Directions
Reproduce all the entries exactly.

Dataset excerpts
• • • •

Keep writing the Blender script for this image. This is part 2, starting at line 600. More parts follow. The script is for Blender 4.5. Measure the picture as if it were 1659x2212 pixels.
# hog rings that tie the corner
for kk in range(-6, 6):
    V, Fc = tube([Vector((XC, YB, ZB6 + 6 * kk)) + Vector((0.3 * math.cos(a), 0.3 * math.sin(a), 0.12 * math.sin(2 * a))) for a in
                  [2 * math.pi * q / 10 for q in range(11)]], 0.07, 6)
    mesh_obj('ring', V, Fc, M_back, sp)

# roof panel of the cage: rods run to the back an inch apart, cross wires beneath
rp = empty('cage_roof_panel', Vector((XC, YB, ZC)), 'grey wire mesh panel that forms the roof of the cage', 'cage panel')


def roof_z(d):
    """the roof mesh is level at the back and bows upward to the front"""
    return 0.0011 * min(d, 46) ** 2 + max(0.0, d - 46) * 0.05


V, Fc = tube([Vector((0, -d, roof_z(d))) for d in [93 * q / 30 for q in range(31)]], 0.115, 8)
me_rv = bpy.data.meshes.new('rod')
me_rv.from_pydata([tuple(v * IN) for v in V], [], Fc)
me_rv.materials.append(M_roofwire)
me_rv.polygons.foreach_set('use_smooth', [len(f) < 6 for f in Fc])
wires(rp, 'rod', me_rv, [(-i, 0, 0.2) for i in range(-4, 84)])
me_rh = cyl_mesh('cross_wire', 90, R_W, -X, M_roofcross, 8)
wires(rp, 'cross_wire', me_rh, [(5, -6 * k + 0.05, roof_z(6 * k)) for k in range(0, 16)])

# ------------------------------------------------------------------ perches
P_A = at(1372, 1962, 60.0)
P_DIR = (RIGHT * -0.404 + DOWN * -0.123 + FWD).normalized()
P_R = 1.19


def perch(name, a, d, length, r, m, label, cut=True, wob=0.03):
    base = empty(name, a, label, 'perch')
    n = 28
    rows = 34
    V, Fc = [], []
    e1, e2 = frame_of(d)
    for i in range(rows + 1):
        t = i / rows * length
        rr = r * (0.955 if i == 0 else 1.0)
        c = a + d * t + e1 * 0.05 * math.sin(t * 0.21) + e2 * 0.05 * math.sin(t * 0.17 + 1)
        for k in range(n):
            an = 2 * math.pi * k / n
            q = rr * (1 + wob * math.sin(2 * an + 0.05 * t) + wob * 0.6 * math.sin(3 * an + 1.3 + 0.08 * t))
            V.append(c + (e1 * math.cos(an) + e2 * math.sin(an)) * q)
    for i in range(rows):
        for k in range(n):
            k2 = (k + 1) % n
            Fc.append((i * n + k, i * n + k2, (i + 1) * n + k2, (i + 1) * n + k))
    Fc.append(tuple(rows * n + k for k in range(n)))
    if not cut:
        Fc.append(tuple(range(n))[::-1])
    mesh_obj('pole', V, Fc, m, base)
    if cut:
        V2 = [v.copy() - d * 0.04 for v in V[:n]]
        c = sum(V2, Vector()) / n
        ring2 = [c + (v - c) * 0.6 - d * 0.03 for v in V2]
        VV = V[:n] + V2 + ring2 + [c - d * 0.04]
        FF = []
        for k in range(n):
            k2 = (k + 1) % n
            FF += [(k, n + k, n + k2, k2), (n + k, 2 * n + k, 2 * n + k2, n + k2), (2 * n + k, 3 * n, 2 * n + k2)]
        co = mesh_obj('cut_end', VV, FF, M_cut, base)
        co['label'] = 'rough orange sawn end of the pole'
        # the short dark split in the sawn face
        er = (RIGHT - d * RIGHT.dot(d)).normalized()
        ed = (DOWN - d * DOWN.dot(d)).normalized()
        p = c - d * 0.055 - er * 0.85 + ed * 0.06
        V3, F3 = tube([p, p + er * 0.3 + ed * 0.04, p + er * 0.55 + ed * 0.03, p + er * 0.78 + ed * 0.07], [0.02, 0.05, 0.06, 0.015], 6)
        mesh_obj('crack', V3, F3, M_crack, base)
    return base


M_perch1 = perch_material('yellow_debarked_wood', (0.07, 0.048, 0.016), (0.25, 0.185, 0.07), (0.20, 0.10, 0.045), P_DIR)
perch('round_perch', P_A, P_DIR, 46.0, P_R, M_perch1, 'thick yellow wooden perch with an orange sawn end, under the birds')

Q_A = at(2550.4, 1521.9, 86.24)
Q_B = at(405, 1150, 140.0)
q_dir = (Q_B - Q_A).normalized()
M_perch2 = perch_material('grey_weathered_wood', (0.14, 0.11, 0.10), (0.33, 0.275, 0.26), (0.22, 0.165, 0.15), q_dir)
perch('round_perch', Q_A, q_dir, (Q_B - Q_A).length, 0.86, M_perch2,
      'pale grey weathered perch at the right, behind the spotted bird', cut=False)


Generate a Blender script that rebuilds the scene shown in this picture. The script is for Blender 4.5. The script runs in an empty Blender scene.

• • • •

Exercise solution
Keep writing the Blender script for this image. This is part 2, starting at line 600. More parts follow. The script is for Blender 4.5. Measure the picture as if it were 1659x2212 pixels.
# hog rings that tie the corner
for kk in range(-6, 6):
    V, Fc = tube([Vector((XC, YB, ZB6 + 6 * kk)) + Vector((0.3 * math.cos(a), 0.3 * math.sin(a), 0.12 * math.sin(2 * a))) for a in
                  [2 * math.pi * q / 10 for q in range(11)]], 0.07, 6)
    mesh_obj('ring', V, Fc, M_back, sp)

# roof panel of the cage: rods run to the back an inch apart, cross wires beneath
rp = empty('cage_roof_panel', Vector((XC, YB, ZC)), 'grey wire mesh panel that forms the roof of the cage', 'cage panel')


def roof_z(d):
    """the roof mesh is level at the back and bows upward to the front"""
    return 0.0011 * min(d, 46) ** 2 + max(0.0, d - 46) * 0.05


V, Fc = tube([Vector((0, -d, roof_z(d))) for d in [93 * q / 30 for q in range(31)]], 0.115, 8)
me_rv = bpy.data.meshes.new('rod')
me_rv.from_pydata([tuple(v * IN) for v in V], [], Fc)
me_rv.materials.append(M_roofwire)
me_rv.polygons.foreach_set('use_smooth', [len(f) < 6 for f in Fc])
wires(rp, 'rod', me_rv, [(-i, 0, 0.2) for i in range(-4, 84)])
me_rh = cyl_mesh('cross_wire', 90, R_W, -X, M_roofcross, 8)
wires(rp, 'cross_wire', me_rh, [(5, -6 * k + 0.05, roof_z(6 * k)) for k in range(0, 16)])

# ------------------------------------------------------------------ perches
P_A = at(1372, 1962, 60.0)
P_DIR = (RIGHT * -0.404 + DOWN * -0.123 + FWD).normalized()
P_R = 1.19


def perch(name, a, d, length, r, m, label, cut=True, wob=0.03):
    base = empty(name, a, label, 'perch')
    n = 28
    rows = 34
    V, Fc = [], []
    e1, e2 = frame_of(d)
    for i in range(rows + 1):
        t = i / rows * length
        rr = r * (0.955 if i == 0 else 1.0)
        c = a + d * t + e1 * 0.05 * math.sin(t * 0.21) + e2 * 0.05 * math.sin(t * 0.17 + 1)
        for k in range(n):
            an = 2 * math.pi * k / n
            q = rr * (1 + wob * math.sin(2 * an + 0.05 * t) + wob * 0.6 * math.sin(3 * an + 1.3 + 0.08 * t))
            V.append(c + (e1 * math.cos(an) + e2 * math.sin(an)) * q)
    for i in range(rows):
        for k in range(n):
            k2 = (k + 1) % n
            Fc.append((i * n + k, i * n + k2, (i + 1) * n + k2, (i + 1) * n + k))
    Fc.append(tuple(rows * n + k for k in range(n)))
    if not cut:
        Fc.append(tuple(range(n))[::-1])
    mesh_obj('pole', V, Fc, m, base)
    if cut:
        V2 = [v.copy() - d * 0.04 for v in V[:n]]
        c = sum(V2, Vector()) / n
        ring2 = [c + (v - c) * 0.6 - d * 0.03 for v in V2]
        VV = V[:n] + V2 + ring2 + [c - d * 0.04]
        FF = []
        for k in range(n):
            k2 = (k + 1) % n
            FF += [(k, n + k, n + k2, k2), (n + k, 2 * n + k, 2 * n + k2, n + k2), (2 * n + k, 3 * n, 2 * n + k2)]
        co = mesh_obj('cut_end', VV, FF, M_cut, base)
        co['label'] = 'rough orange sawn end of the pole'
        # the short dark split in the sawn face
        er = (RIGHT - d * RIGHT.dot(d)).normalized()
        ed = (DOWN - d * DOWN.dot(d)).normalized()
        p = c - d * 0.055 - er * 0.85 + ed * 0.06
        V3, F3 = tube([p, p + er * 0.3 + ed * 0.04, p + er * 0.55 + ed * 0.03, p + er * 0.78 + ed * 0.07], [0.02, 0.05, 0.06, 0.015], 6)
        mesh_obj('crack', V3, F3, M_crack, base)
    return base


M_perch1 = perch_material('yellow_debarked_wood', (0.07, 0.048, 0.016), (0.25, 0.185, 0.07), (0.20, 0.10, 0.045), P_DIR)
perch('round_perch', P_A, P_DIR, 46.0, P_R, M_perch1, 'thick yellow wooden perch with an orange sawn end, under the birds')

Q_A = at(2550.4, 1521.9, 86.24)
Q_B = at(405, 1150, 140.0)
q_dir = (Q_B - Q_A).normalized()
M_perch2 = perch_material('grey_weathered_wood', (0.14, 0.11, 0.10), (0.33, 0.275, 0.26), (0.22, 0.165, 0.15), q_dir)
perch('round_perch', Q_A, q_dir, (Q_B - Q_A).length, 0.86, M_perch2,
      'pale grey weathered perch at the right, behind the spotted bird', cut=False)


Generate a Blender script that rebuilds the scene shown in this picture. The script is for Blender 4.5. The script runs in an empty Blender scene.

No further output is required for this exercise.